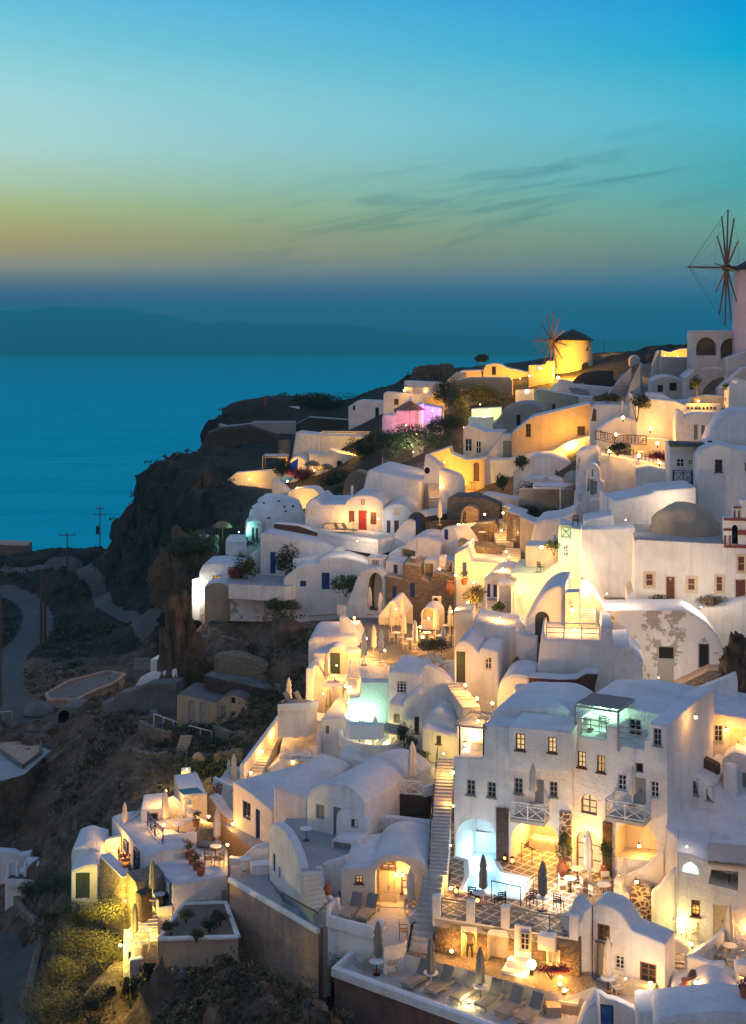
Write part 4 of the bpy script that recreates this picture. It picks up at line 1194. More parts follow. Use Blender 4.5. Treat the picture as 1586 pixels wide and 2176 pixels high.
# person in the lit doorway: one skinned figure
def person(p, yaw):
    root = thing('person', 'person in dark clothes standing in the lit doorway with one arm raised', 'person', p, yaw)
    J = dict(pel=(0,0,.95,.125), sp=(0,.0,1.15,.12), ch=(0,.01,1.36,.145), nk=(0,.01,1.50,.055), hd=(0,-.01,1.60,.085), tp=(0,0,1.72,.075),
        ls=(.19,.01,1.42,.06), le=(.25,.04,1.13,.042), lw=(.22,-.08,.90,.03), lh=(.215,-.11,.82,.035), rs=(-.19,.01,1.43,.06), re=(-.42,-.04,1.52,.042), rw=(-.40,-.08,1.76,.03), rh=(-.39,-.09,1.84,.035),
        lhp=(.10,0,.90,.10), lk=(.12,-.03,.50,.062), la=(.13,.03,.09,.042), lf=(.14,-.13,.03,.035), rhp=(-.10,0,.90,.10), rk=(-.13,-.10,.50,.062), ra=(-.12,.0,.09,.042), rf=(-.13,-.16,.03,.035))
    for s, b in (('l', (.215,-.11,.82)), ('r', (-.39,-.09,1.84))):
        q = -1 if s == 'l' else 1
        for i, (ox, ln) in enumerate(((-.03,.075),(-.01,.085),(.012,.08),(.032,.062))):
            J[f'{s}f{i}'] = (b[0] + ox, b[1] - .012, b[2] + q * .045, .010); J[f'{s}g{i}'] = (b[0] + ox * 1.1, b[1] - .03, b[2] + q * (.045 + ln), .008)
        J[f'{s}t0'] = (b[0] + (-.045 if s == 'l' else .045), b[1] - .03, b[2] + q * .02, .011); J[f'{s}t1'] = (b[0] + (-.055 if s == 'l' else .055), b[1] - .05, b[2] + q * .06, .009)
    E = [('pel','sp'),('sp','ch'),('ch','nk'),('nk','hd'),('hd','tp'),('ch','ls'),('ls','le'),('le','lw'),('lw','lh'),('ch','rs'),('rs','re'),('re','rw'),('rw','rh'),('pel','lhp'),('lhp','lk'),('lk','la'),('la','lf'),('pel','rhp'),('rhp','rk'),('rk','ra'),('ra','rf')]
    for s in 'lr':
        for i in range(4): E += [(s + 'h', f'{s}f{i}'), (f'{s}f{i}', f'{s}g{i}')]
        E += [(s + 'h', s + 't0'), (s + 't0', s + 't1')]
    ks = list(J); me = bpy.data.meshes.new('body')
    me.from_pydata([J[k][:3] for k in ks], [(ks.index(a), ks.index(b)) for a, b in E], [])
    o = bpy.data.objects.new('body', me); COL.objects.link(o); o.parent = root
    md = o.modifiers.new('skin', 'SKIN'); sb = o.modifiers.new('sub', 'SUBSURF'); sb.levels = sb.render_levels = 2
    for k, sv in zip(ks, me.skin_vertices[0].data): sv.radius = (J[k][3], J[k][3]); sv.use_root = (k == 'pel')
    md.use_smooth_shade = True
    bpy.context.view_layer.update()
    e = o.evaluated_get(bpy.context.evaluated_depsgraph_get())
    m2 = bpy.data.meshes.new_from_object(e); o.modifiers.clear(); o.data = m2; m2.materials.clear()
    for q in ('skin', 'clothes', 'black_fabric'): m2.materials.append(MAT[q])
    for f in m2.polygons:                        # skin at head and hands, shirt above the belt, trousers and shoes below
        c = f.center; hand = (c.z > 1.74 and c.x < -.25) or (c.z < .92 and c.x > .17 and c.z > .70)
        f.material_index = 0 if (c.z > 1.50 and abs(c.x) < .12) or hand else (1 if c.z > .96 else 2)
    m = MB(); m.lathe((0,.015,1.63), [(.09,0),(.105,.06),(.085,.12),(.03,.155)], 14); m.build('hair', 'hair', root)
    m = MB()
    for s in (-1, 1): m.bar((s*.03,-.092,1.645), (s*.03,-.085,1.645), .011); m.bar((s*.088,0,1.63), (s*.1,.01,1.65), .02)
    m.bar((0,-.092,1.63), (0,-.112,1.60), .012); m.bar((-.025,-.088,1.567), (.025,-.088,1.567), .007); m.build('face', 'hair', root)
    return root
u, v = fs_.uv((1130,1178)); person(fs_.w(u, v, 0.25), R(-20))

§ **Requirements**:
Print out the whole of the material word for word, without pictures.

§ **Expected output**:
Write part 4 of the bpy script that recreates this picture. It picks up at line 1194. More parts follow. Use Blender 4.5. Treat the picture as 1586 pixels wide and 2176 pixels high.
# person in the lit doorway: one skinned figure
def person(p, yaw):
    root = thing('person', 'person in dark clothes standing in the lit doorway with one arm raised', 'person', p, yaw)
    J = dict(pel=(0,0,.95,.125), sp=(0,.0,1.15,.12), ch=(0,.01,1.36,.145), nk=(0,.01,1.50,.055), hd=(0,-.01,1.60,.085), tp=(0,0,1.72,.075),
        ls=(.19,.01,1.42,.06), le=(.25,.04,1.13,.042), lw=(.22,-.08,.90,.03), lh=(.215,-.11,.82,.035), rs=(-.19,.01,1.43,.06), re=(-.42,-.04,1.52,.042), rw=(-.40,-.08,1.76,.03), rh=(-.39,-.09,1.84,.035),
        lhp=(.10,0,.90,.10), lk=(.12,-.03,.50,.062), la=(.13,.03,.09,.042), lf=(.14,-.13,.03,.035), rhp=(-.10,0,.90,.10), rk=(-.13,-.10,.50,.062), ra=(-.12,.0,.09,.042), rf=(-.13,-.16,.03,.035))
    for s, b in (('l', (.215,-.11,.82)), ('r', (-.39,-.09,1.84))):
        q = -1 if s == 'l' else 1
        for i, (ox, ln) in enumerate(((-.03,.075),(-.01,.085),(.012,.08),(.032,.062))):
            J[f'{s}f{i}'] = (b[0] + ox, b[1] - .012, b[2] + q * .045, .010); J[f'{s}g{i}'] = (b[0] + ox * 1.1, b[1] - .03, b[2] + q * (.045 + ln), .008)
        J[f'{s}t0'] = (b[0] + (-.045 if s == 'l' else .045), b[1] - .03, b[2] + q * .02, .011); J[f'{s}t1'] = (b[0] + (-.055 if s == 'l' else .055), b[1] - .05, b[2] + q * .06, .009)
    E = [('pel','sp'),('sp','ch'),('ch','nk'),('nk','hd'),('hd','tp'),('ch','ls'),('ls','le'),('le','lw'),('lw','lh'),('ch','rs'),('rs','re'),('re','rw'),('rw','rh'),('pel','lhp'),('lhp','lk'),('lk','la'),('la','lf'),('pel','rhp'),('rhp','rk'),('rk','ra'),('ra','rf')]
    for s in 'lr':
        for i in range(4): E += [(s + 'h', f'{s}f{i}'), (f'{s}f{i}', f'{s}g{i}')]
        E += [(s + 'h', s + 't0'), (s + 't0', s + 't1')]
    ks = list(J); me = bpy.data.meshes.new('body')
    me.from_pydata([J[k][:3] for k in ks], [(ks.index(a), ks.index(b)) for a, b in E], [])
    o = bpy.data.objects.new('body', me); COL.objects.link(o); o.parent = root
    md = o.modifiers.new('skin', 'SKIN'); sb = o.modifiers.new('sub', 'SUBSURF'); sb.levels = sb.render_levels = 2
    for k, sv in zip(ks, me.skin_vertices[0].data): sv.radius = (J[k][3], J[k][3]); sv.use_root = (k == 'pel')
    md.use_smooth_shade = True
    bpy.context.view_layer.update()
    e = o.evaluated_get(bpy.context.evaluated_depsgraph_get())
    m2 = bpy.data.meshes.new_from_object(e); o.modifiers.clear(); o.data = m2; m2.materials.clear()
    for q in ('skin', 'clothes', 'black_fabric'): m2.materials.append(MAT[q])
    for f in m2.polygons:                        # skin at head and hands, shirt above the belt, trousers and shoes below
        c = f.center; hand = (c.z > 1.74 and c.x < -.25) or (c.z < .92 and c.x > .17 and c.z > .70)
        f.material_index = 0 if (c.z > 1.50 and abs(c.x) < .12) or hand else (1 if c.z > .96 else 2)
    m = MB(); m.lathe((0,.015,1.63), [(.09,0),(.105,.06),(.085,.12),(.03,.155)], 14); m.build('hair', 'hair', root)
    m = MB()
    for s in (-1, 1): m.bar((s*.03,-.092,1.645), (s*.03,-.085,1.645), .011); m.bar((s*.088,0,1.63), (s*.1,.01,1.65), .02)
    m.bar((0,-.092,1.63), (0,-.112,1.60), .012); m.bar((-.025,-.088,1.567), (.025,-.088,1.567), .007); m.build('face', 'hair', root)
    return root
u, v = fs_.uv((1130,1178)); person(fs_.w(u, v, 0.25), R(-20))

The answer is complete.